According to the U.N. Refugee Agency, "Over half of the world's refugees are children. Many will spend their entire childhoods away from home, sometimes separated from their families." At the end of 2021, an estimated 36.5 million children were displaced from their homes.

The scale of this crisis is hard for any of us, even adults, to comprehend. But what a young reader can understand is the experience of a couple of brothers newly displaced and trying to find their way — the focus of Night on the Sand.

Wisely leaving the precipitating event open to interpretation ("a howl, a dark whirl of wind and power"), the story reveals that the children's home has been shattered and their parents have vanished. At first they have only each other. Even so, a feeling of safety comes through as the younger brother narrates:

We lay down on the beach to sleep.
I cradled my orange close.
My brother kept the blanket over us.

Their trusting hope allows them to keep going, caring for each other, and they meet up with others, who share food, water, and a warming fire. The younger of the brothers in turn shares pieces of his cherished orange. In such simple strokes, we understand that two crucially important things — community spirit and life itself ("I could hear my own heartbeat, breath move with the booom shhhh of the waves") — remain intact.
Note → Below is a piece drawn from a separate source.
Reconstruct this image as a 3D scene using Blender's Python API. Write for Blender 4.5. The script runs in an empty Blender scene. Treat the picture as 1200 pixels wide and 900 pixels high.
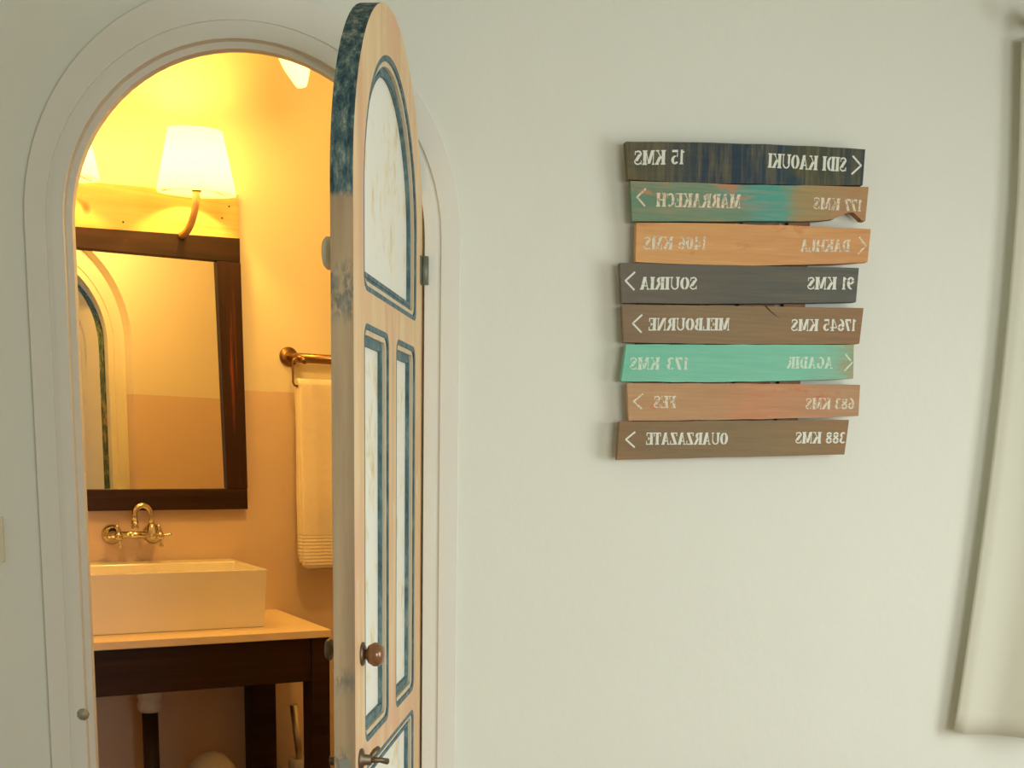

The story's tender message, meant for readers ages four to eight, is movingly furthered by New York Times bestselling illustrator Jaime Kim. Her paintings at child's-eye level show not only how the children and other refugees support each other, but also how nature embraces them with her beauty. As Monica Mayper puts it in her Author's Note: "The brothers' experience of catastrophe is harrowing, but they do not travel alone."